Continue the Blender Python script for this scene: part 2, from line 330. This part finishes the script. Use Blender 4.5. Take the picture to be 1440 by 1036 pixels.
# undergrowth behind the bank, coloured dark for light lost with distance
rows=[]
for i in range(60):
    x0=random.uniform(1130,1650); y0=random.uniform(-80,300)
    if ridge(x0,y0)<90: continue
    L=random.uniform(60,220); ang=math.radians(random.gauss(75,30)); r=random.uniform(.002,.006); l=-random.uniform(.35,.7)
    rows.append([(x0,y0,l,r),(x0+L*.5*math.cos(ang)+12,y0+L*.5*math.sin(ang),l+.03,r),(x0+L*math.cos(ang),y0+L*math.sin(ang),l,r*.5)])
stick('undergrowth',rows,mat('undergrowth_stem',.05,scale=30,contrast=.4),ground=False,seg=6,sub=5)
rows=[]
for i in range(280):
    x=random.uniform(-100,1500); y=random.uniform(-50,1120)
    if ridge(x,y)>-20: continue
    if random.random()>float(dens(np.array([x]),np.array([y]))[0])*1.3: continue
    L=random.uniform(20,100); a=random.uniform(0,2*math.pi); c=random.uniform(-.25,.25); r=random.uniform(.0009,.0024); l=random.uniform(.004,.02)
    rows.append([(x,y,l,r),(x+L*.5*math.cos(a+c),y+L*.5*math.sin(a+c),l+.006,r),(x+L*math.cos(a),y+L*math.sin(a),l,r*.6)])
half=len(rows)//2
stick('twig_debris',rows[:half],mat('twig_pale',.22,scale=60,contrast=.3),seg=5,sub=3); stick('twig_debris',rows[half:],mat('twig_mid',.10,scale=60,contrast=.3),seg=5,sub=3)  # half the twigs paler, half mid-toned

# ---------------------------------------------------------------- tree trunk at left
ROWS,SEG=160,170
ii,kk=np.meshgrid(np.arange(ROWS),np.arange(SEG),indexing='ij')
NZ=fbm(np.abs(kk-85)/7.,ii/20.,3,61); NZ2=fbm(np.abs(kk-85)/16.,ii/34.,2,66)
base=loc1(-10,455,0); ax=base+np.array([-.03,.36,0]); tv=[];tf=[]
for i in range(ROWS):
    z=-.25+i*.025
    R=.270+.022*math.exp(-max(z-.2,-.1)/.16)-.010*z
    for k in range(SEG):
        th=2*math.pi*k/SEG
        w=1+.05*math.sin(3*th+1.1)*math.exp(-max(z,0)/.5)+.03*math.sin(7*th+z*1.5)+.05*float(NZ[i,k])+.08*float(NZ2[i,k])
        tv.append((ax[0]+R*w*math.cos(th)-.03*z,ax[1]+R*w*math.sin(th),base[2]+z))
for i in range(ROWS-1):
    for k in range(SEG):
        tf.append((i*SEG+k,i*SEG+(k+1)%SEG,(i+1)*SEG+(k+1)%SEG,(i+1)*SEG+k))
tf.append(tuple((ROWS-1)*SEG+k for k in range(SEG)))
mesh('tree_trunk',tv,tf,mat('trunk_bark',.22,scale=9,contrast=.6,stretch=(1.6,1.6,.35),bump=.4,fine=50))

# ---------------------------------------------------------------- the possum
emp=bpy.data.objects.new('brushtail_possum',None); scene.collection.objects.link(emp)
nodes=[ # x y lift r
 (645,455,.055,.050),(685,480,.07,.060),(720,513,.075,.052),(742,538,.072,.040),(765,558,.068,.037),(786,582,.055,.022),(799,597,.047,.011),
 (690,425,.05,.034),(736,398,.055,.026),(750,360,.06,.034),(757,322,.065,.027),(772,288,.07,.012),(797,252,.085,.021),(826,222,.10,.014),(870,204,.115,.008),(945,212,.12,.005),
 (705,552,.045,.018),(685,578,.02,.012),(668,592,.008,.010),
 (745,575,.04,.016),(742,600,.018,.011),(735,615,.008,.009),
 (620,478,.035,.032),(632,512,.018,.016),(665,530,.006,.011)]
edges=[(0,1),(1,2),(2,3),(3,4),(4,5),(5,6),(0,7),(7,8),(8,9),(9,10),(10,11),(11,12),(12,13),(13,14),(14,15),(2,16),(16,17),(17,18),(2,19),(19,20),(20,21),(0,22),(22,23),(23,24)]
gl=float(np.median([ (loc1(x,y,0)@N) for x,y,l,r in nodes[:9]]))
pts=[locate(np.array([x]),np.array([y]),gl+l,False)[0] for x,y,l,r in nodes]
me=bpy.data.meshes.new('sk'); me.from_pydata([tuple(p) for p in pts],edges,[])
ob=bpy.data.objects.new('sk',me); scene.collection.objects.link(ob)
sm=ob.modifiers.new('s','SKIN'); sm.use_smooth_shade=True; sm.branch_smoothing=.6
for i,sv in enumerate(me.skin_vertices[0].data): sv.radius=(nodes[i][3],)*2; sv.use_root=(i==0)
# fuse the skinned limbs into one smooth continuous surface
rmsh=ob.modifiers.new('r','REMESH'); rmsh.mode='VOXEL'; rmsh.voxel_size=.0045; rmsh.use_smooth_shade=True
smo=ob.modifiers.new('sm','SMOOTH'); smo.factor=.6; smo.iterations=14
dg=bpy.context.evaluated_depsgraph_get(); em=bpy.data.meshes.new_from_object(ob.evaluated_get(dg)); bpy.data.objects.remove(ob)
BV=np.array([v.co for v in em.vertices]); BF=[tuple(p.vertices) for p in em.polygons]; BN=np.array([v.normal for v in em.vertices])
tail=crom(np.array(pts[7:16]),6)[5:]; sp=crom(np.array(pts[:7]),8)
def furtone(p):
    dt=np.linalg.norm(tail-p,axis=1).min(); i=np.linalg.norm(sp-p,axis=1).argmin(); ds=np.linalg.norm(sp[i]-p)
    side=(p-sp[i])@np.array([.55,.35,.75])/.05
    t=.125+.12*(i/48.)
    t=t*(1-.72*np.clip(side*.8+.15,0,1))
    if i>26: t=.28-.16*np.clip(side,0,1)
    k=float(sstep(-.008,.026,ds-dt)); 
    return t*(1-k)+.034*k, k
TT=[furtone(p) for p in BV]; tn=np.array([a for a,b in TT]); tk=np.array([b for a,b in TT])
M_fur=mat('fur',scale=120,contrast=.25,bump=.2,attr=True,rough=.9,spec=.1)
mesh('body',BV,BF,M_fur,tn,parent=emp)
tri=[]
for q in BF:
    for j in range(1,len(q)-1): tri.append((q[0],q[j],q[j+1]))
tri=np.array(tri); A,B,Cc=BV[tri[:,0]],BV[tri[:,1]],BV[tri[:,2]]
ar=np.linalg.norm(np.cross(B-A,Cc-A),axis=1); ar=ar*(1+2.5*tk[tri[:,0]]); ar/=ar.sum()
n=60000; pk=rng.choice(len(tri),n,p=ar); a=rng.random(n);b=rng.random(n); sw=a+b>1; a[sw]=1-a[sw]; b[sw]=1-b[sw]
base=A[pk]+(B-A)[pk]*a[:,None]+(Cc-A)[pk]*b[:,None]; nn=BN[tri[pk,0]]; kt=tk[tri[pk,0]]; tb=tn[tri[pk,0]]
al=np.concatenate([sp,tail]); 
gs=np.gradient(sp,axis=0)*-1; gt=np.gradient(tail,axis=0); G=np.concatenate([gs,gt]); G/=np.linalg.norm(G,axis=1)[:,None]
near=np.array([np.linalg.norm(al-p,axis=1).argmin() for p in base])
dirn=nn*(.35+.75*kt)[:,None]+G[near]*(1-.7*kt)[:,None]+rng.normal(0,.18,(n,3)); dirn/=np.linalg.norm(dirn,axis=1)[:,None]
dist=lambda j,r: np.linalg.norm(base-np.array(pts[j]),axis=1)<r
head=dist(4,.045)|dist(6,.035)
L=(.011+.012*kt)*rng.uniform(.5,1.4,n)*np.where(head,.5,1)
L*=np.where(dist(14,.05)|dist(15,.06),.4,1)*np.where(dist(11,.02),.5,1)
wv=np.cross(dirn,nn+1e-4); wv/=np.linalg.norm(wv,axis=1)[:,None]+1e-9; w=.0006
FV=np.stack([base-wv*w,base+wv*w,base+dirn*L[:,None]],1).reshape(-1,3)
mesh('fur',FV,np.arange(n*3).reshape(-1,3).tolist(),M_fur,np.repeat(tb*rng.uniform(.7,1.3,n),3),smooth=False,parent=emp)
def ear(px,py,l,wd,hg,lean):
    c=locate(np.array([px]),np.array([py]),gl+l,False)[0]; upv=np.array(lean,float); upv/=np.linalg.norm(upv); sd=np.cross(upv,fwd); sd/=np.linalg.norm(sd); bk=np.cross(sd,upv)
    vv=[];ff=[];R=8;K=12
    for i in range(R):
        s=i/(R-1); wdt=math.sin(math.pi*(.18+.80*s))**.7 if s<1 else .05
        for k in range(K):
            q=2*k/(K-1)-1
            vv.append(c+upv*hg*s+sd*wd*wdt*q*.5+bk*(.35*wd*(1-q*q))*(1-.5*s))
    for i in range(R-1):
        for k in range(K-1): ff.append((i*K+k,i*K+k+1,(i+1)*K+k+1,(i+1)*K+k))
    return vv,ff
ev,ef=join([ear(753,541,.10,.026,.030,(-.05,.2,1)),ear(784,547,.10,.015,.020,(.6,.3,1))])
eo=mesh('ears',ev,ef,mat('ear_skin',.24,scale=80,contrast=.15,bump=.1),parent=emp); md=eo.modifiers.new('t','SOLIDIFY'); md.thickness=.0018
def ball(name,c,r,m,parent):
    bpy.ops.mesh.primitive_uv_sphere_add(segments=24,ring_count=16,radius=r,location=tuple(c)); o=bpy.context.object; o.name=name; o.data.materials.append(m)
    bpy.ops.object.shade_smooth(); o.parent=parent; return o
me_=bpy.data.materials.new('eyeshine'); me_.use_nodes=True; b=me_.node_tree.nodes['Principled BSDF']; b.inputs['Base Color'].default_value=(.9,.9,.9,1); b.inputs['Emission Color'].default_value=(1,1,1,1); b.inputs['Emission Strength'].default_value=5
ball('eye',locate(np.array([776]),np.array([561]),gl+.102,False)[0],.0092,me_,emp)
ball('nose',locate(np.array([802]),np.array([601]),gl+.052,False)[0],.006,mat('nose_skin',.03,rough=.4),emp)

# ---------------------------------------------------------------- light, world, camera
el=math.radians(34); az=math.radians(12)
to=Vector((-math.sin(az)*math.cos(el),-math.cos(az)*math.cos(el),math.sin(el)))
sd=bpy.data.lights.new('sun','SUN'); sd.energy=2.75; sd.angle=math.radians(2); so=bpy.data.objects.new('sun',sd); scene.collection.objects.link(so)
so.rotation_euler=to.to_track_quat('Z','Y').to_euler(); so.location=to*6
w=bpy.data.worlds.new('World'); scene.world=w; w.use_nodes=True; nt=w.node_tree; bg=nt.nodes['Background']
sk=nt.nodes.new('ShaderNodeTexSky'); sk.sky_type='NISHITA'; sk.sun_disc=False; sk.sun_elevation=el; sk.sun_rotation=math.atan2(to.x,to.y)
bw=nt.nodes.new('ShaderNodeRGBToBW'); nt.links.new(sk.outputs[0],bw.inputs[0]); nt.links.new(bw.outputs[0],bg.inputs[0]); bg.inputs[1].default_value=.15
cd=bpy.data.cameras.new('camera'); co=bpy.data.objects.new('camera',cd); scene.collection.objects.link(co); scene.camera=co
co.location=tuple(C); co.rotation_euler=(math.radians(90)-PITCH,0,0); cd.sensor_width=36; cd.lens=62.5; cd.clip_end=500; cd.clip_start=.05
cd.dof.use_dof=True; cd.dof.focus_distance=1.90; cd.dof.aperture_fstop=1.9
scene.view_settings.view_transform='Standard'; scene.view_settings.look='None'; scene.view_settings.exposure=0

* [TASK]: Search the preceding listing for the word "side" and pull out every line that holds it.

* [OUTPUT FOR THIS TASK]:
    side=(p-sp[i])@np.array([.55,.35,.75])/.05
    t=t*(1-.72*np.clip(side*.8+.15,0,1))
    if i>26: t=.28-.16*np.clip(side,0,1)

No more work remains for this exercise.